## begin

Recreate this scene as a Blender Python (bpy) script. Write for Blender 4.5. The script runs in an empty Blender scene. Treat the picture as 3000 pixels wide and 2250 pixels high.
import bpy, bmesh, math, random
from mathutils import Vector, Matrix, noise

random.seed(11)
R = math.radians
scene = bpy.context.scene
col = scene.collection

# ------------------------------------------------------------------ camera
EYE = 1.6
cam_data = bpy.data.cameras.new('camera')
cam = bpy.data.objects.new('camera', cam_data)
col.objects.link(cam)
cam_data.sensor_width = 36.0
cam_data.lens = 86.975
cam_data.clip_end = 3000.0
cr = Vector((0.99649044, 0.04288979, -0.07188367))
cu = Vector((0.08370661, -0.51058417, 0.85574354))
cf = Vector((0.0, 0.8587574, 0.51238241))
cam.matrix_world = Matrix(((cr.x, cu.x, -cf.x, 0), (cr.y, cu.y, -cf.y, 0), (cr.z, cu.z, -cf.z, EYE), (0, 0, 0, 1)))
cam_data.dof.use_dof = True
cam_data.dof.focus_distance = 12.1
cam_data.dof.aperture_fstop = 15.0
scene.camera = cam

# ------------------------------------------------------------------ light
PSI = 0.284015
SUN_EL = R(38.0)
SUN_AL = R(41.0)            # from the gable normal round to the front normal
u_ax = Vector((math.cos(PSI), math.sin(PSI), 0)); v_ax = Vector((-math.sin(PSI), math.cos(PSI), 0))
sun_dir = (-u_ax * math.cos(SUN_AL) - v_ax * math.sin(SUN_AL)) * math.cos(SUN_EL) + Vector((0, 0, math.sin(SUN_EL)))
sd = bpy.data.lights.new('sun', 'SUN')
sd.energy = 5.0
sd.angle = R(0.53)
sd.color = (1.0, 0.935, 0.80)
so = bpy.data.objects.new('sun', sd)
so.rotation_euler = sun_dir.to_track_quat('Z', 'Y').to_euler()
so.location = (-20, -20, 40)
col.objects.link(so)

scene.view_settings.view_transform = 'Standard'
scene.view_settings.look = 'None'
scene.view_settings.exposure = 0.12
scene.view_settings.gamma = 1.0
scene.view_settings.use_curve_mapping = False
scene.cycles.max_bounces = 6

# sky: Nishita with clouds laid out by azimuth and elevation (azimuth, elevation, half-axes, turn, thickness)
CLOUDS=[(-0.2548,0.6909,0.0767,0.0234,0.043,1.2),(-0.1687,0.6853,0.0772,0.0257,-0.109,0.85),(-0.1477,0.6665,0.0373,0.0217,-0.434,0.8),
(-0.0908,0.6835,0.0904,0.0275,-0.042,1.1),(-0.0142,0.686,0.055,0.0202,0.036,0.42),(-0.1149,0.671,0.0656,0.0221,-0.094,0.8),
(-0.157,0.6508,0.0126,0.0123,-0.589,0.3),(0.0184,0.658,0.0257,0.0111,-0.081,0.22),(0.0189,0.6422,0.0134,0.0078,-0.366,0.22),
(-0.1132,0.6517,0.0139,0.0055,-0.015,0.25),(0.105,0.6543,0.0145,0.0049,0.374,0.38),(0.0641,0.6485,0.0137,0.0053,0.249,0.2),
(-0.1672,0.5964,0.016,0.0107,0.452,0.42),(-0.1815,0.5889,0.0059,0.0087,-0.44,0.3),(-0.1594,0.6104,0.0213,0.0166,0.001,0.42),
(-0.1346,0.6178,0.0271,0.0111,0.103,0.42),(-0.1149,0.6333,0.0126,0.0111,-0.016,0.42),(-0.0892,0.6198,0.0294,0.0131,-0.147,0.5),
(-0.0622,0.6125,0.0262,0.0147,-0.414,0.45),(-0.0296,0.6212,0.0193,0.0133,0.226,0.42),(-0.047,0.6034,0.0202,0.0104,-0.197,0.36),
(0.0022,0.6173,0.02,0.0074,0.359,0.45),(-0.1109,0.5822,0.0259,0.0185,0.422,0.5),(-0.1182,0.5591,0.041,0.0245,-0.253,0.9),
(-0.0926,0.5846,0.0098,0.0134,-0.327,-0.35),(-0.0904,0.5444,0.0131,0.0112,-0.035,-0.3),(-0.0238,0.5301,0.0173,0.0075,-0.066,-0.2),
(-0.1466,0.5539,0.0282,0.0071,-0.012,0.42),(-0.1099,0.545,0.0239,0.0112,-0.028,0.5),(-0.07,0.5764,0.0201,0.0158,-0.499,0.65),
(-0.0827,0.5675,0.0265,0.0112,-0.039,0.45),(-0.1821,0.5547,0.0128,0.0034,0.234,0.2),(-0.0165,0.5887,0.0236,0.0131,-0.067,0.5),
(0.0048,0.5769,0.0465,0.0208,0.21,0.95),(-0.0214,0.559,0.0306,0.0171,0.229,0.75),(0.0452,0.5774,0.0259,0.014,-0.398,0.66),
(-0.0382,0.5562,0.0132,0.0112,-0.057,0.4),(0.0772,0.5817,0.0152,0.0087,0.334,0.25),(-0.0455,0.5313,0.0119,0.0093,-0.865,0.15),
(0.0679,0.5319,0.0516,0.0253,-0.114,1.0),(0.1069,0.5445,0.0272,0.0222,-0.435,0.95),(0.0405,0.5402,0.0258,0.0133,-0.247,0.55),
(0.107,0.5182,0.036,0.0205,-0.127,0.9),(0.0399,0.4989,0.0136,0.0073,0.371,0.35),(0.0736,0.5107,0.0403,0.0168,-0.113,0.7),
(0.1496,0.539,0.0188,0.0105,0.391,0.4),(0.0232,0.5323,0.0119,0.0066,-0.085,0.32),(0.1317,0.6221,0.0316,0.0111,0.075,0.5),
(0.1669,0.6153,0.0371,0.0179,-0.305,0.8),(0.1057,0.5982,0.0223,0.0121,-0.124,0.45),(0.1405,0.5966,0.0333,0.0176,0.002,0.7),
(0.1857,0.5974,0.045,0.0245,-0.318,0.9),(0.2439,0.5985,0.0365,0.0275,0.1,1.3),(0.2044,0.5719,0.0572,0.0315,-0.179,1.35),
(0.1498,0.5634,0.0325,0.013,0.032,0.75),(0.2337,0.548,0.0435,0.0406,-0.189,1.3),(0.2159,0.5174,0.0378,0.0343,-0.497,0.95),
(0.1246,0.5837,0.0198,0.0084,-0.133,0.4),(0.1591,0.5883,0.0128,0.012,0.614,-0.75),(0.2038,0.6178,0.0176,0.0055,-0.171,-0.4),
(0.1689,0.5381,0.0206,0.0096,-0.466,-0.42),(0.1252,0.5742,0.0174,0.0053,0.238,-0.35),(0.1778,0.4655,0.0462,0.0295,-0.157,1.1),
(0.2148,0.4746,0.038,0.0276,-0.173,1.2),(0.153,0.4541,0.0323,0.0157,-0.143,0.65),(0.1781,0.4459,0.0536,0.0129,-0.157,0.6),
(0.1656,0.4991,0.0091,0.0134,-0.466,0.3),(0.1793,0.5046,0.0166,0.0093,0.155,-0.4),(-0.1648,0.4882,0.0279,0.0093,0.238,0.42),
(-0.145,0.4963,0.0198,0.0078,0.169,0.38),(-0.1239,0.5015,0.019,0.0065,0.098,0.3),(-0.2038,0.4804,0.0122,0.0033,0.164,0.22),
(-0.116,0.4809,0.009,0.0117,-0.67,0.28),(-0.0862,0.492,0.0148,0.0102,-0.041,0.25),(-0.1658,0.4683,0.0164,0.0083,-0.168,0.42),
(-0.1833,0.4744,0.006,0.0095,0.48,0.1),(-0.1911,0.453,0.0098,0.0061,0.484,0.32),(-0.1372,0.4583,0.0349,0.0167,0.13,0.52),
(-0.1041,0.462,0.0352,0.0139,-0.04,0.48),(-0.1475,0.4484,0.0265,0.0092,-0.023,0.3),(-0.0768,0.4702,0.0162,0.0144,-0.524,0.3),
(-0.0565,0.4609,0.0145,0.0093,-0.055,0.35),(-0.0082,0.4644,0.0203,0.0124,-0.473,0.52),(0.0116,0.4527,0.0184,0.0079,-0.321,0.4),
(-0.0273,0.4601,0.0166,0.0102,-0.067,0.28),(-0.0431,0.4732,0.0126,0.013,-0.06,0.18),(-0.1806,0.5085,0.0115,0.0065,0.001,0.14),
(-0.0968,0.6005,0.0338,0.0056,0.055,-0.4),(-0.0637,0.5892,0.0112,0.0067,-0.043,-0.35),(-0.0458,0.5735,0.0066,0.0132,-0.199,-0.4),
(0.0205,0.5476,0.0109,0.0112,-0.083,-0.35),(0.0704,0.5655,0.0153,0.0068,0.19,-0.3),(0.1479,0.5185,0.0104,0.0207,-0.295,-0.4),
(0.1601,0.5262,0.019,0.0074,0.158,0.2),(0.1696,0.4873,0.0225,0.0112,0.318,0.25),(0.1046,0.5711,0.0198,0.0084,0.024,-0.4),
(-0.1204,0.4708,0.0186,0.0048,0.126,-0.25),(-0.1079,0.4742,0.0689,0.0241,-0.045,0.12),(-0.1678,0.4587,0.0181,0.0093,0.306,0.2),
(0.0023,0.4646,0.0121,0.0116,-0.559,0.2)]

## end

TASK BRIEF:
Reproduce exactly, please, only the lines from the start of the data above to the line that contains "scene.camera = cam", with both ends kept.

SOLUTION TO THIS EXERCISE:
Recreate this scene as a Blender Python (bpy) script. Write for Blender 4.5. The script runs in an empty Blender scene. Treat the picture as 3000 pixels wide and 2250 pixels high.
import bpy, bmesh, math, random
from mathutils import Vector, Matrix, noise

random.seed(11)
R = math.radians
scene = bpy.context.scene
col = scene.collection

# ------------------------------------------------------------------ camera
EYE = 1.6
cam_data = bpy.data.cameras.new('camera')
cam = bpy.data.objects.new('camera', cam_data)
col.objects.link(cam)
cam_data.sensor_width = 36.0
cam_data.lens = 86.975
cam_data.clip_end = 3000.0
cr = Vector((0.99649044, 0.04288979, -0.07188367))
cu = Vector((0.08370661, -0.51058417, 0.85574354))
cf = Vector((0.0, 0.8587574, 0.51238241))
cam.matrix_world = Matrix(((cr.x, cu.x, -cf.x, 0), (cr.y, cu.y, -cf.y, 0), (cr.z, cu.z, -cf.z, EYE), (0, 0, 0, 1)))
cam_data.dof.use_dof = True
cam_data.dof.focus_distance = 12.1
cam_data.dof.aperture_fstop = 15.0
scene.camera = cam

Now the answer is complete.